Apart from asking the company to be more specific about it’s target for healthier products ATNI asks Nestlé to use the appropriate WHO Nutrient and Promotion Profile Model to assess the healthiness of its baby foods for older infants and young children 6 up to 36 months of age. The WHO NPPM is the first and only existing globally recognized nutrient profiling model for baby foods. The HSR model is not designed and intended to assess baby foods which have specific nutritional requirements. ATNI wants to see food companies following the NPPM requirements and guidance for improved formulation of baby foods in line with its nutritional criteria, and responsible messaging on these products.

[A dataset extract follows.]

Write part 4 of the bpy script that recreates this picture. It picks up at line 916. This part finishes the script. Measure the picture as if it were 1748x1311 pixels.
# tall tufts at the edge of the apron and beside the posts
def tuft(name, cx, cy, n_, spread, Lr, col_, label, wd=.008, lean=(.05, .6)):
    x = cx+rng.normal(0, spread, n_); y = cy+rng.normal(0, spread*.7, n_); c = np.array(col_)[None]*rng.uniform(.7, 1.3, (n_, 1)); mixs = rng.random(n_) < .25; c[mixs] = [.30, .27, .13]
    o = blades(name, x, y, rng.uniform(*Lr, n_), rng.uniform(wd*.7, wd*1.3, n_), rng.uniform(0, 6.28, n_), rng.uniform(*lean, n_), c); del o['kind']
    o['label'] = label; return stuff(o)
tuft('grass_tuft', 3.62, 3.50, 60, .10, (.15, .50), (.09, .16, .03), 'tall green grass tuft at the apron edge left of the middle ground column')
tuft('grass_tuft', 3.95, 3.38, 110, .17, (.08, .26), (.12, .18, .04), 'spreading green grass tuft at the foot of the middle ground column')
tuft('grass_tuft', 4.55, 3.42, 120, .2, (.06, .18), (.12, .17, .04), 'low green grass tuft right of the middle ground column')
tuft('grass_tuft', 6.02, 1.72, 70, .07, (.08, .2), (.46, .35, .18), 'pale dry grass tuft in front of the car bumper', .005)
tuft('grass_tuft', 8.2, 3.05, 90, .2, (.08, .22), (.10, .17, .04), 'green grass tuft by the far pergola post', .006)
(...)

ATNI is currently assessing the 6 largest baby food manufacturers globally, including Nestlé, in 10 countries, using WHO’s NPPM. Stay tuned for the research coming out later this year!


Lastly, ATNI welcomes Nestlé’s announcements to expand micronutrient fortification opportunities and affordable offerings. ATNI looks forward to seeing specific and measurable targets from Nestlé related to fortification and affordability and tracking progress against these.